[Rows from a 3D scene dataset]
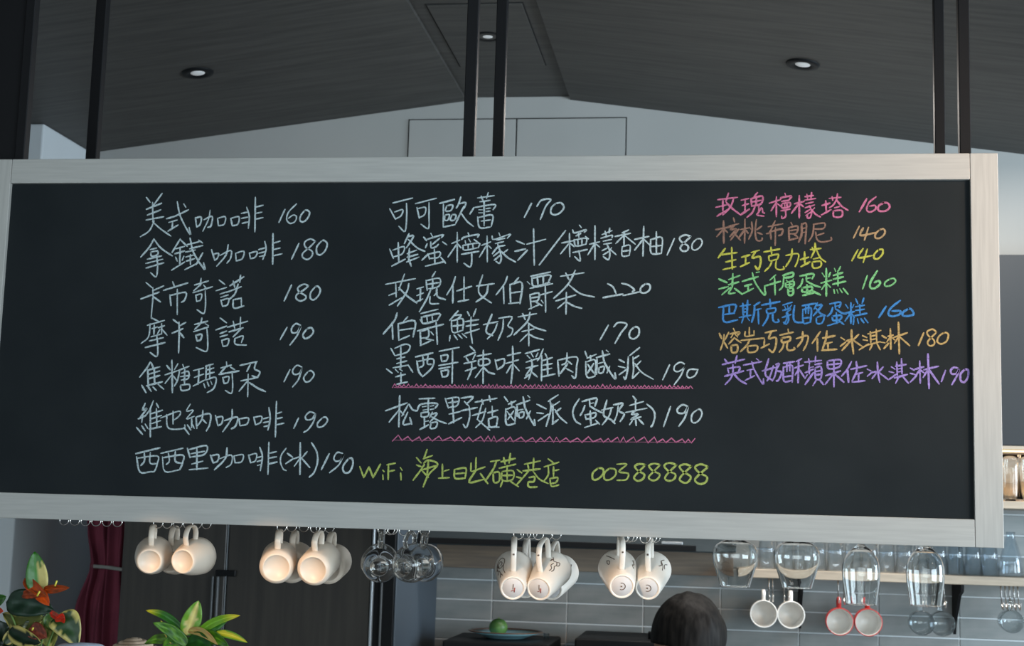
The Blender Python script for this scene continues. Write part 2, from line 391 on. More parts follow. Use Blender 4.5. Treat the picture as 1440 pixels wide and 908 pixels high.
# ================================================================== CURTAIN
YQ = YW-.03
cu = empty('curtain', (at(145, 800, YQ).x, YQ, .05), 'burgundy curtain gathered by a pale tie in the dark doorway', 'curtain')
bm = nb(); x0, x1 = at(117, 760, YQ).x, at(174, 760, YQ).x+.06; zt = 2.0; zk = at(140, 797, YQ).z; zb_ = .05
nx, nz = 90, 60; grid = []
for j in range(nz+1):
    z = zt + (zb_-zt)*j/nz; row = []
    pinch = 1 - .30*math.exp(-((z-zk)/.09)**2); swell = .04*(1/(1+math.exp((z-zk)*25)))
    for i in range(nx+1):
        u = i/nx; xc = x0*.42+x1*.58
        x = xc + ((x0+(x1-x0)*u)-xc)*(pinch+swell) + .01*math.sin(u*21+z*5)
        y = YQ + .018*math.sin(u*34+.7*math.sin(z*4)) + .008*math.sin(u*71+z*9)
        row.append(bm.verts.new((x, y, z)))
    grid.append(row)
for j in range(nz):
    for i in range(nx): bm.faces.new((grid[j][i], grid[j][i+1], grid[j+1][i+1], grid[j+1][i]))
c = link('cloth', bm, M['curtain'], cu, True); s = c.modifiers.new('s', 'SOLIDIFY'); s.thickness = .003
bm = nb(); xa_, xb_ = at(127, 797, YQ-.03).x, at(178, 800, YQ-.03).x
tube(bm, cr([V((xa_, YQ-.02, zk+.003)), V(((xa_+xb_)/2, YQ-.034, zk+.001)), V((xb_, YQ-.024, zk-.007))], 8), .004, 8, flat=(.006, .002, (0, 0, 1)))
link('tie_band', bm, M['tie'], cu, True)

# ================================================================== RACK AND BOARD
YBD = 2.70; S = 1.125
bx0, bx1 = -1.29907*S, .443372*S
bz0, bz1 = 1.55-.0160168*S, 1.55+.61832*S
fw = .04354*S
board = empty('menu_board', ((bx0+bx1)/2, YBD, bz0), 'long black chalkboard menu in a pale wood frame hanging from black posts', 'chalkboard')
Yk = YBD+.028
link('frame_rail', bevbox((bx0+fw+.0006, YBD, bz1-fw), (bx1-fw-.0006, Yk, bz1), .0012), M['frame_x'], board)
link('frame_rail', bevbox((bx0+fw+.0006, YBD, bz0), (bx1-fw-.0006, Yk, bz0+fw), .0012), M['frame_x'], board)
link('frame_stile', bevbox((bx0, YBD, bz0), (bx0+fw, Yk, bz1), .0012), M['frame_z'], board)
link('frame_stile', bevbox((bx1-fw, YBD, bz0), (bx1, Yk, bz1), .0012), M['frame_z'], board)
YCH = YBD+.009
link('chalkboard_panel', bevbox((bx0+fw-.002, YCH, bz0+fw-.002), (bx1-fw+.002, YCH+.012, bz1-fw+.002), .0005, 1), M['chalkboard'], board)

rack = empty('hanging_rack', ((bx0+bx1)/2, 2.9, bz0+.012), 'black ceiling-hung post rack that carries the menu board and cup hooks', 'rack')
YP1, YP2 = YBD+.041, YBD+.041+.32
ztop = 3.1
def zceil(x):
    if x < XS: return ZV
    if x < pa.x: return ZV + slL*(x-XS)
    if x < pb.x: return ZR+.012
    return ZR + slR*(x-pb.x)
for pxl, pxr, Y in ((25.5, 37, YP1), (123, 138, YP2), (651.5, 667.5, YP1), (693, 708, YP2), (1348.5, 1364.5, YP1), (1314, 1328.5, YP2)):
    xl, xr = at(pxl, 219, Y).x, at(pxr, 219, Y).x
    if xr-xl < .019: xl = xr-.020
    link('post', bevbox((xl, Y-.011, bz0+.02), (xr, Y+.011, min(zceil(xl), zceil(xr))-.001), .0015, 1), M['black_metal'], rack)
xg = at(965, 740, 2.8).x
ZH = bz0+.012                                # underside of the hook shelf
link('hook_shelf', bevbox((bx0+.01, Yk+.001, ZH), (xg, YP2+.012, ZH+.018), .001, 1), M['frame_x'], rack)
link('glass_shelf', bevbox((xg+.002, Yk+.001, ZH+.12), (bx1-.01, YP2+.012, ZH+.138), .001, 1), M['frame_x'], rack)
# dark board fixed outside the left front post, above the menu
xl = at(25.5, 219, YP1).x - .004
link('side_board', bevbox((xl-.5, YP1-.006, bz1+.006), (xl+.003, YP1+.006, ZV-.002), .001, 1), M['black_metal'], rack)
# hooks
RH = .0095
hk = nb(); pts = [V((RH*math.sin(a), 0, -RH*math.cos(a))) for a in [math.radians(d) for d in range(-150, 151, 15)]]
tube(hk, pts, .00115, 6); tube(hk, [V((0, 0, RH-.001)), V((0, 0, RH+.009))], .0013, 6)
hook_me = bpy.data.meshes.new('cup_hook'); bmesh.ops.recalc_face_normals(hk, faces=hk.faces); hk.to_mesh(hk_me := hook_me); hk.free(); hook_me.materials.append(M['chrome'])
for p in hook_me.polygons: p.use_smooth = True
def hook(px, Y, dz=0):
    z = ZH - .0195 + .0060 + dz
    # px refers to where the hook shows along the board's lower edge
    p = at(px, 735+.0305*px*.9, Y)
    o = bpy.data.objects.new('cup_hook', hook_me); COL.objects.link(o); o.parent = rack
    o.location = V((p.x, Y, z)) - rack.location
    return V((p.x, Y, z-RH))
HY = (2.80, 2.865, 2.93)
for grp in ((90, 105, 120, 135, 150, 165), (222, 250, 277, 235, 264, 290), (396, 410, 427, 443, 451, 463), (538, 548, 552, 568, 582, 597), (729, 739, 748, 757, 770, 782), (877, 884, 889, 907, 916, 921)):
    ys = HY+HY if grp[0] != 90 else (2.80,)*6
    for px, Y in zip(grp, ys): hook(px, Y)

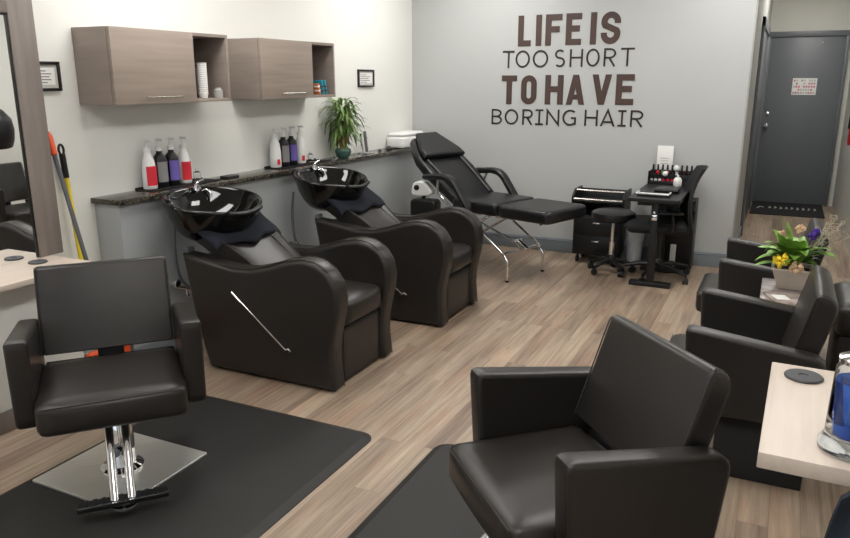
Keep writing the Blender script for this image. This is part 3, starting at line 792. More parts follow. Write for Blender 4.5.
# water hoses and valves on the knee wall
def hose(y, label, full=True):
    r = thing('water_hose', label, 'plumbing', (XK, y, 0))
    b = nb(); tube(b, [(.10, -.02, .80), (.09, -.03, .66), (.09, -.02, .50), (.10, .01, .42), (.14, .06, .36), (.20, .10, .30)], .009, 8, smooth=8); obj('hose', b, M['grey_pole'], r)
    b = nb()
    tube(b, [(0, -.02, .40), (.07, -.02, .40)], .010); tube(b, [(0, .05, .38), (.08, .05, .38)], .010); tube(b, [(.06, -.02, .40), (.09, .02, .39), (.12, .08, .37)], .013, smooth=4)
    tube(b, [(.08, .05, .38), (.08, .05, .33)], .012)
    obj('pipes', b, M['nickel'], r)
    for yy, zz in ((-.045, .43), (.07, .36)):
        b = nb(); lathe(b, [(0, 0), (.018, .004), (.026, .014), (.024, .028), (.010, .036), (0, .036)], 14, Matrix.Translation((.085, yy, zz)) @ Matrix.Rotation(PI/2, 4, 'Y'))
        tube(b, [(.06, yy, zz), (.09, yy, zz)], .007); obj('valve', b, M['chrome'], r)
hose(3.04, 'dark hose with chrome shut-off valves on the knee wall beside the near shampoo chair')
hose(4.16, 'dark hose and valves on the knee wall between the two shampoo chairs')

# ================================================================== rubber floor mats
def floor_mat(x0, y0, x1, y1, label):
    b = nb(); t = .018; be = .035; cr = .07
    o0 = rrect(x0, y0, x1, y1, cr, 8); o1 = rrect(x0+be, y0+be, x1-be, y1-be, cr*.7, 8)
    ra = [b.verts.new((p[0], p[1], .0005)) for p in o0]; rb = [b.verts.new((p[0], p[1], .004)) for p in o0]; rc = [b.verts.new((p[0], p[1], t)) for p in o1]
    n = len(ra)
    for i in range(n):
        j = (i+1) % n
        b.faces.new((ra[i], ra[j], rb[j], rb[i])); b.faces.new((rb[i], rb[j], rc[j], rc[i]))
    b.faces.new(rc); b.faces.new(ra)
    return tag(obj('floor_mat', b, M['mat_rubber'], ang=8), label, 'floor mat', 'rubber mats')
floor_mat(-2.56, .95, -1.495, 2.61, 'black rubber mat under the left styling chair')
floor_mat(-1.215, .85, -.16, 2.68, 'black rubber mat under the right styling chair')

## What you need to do
Extract the lines of the preceding material that run from the line with "Keep writing the" through the line with "hose(4.16, 'dark hose", inclusive, reproducing them exactly and adding nothing.

## Worked solution
Keep writing the Blender script for this image. This is part 3, starting at line 792. More parts follow. Write for Blender 4.5.
# water hoses and valves on the knee wall
def hose(y, label, full=True):
    r = thing('water_hose', label, 'plumbing', (XK, y, 0))
    b = nb(); tube(b, [(.10, -.02, .80), (.09, -.03, .66), (.09, -.02, .50), (.10, .01, .42), (.14, .06, .36), (.20, .10, .30)], .009, 8, smooth=8); obj('hose', b, M['grey_pole'], r)
    b = nb()
    tube(b, [(0, -.02, .40), (.07, -.02, .40)], .010); tube(b, [(0, .05, .38), (.08, .05, .38)], .010); tube(b, [(.06, -.02, .40), (.09, .02, .39), (.12, .08, .37)], .013, smooth=4)
    tube(b, [(.08, .05, .38), (.08, .05, .33)], .012)
    obj('pipes', b, M['nickel'], r)
    for yy, zz in ((-.045, .43), (.07, .36)):
        b = nb(); lathe(b, [(0, 0), (.018, .004), (.026, .014), (.024, .028), (.010, .036), (0, .036)], 14, Matrix.Translation((.085, yy, zz)) @ Matrix.Rotation(PI/2, 4, 'Y'))
        tube(b, [(.06, yy, zz), (.09, yy, zz)], .007); obj('valve', b, M['chrome'], r)
hose(3.04, 'dark hose with chrome shut-off valves on the knee wall beside the near shampoo chair')
hose(4.16, 'dark hose and valves on the knee wall between the two shampoo chairs')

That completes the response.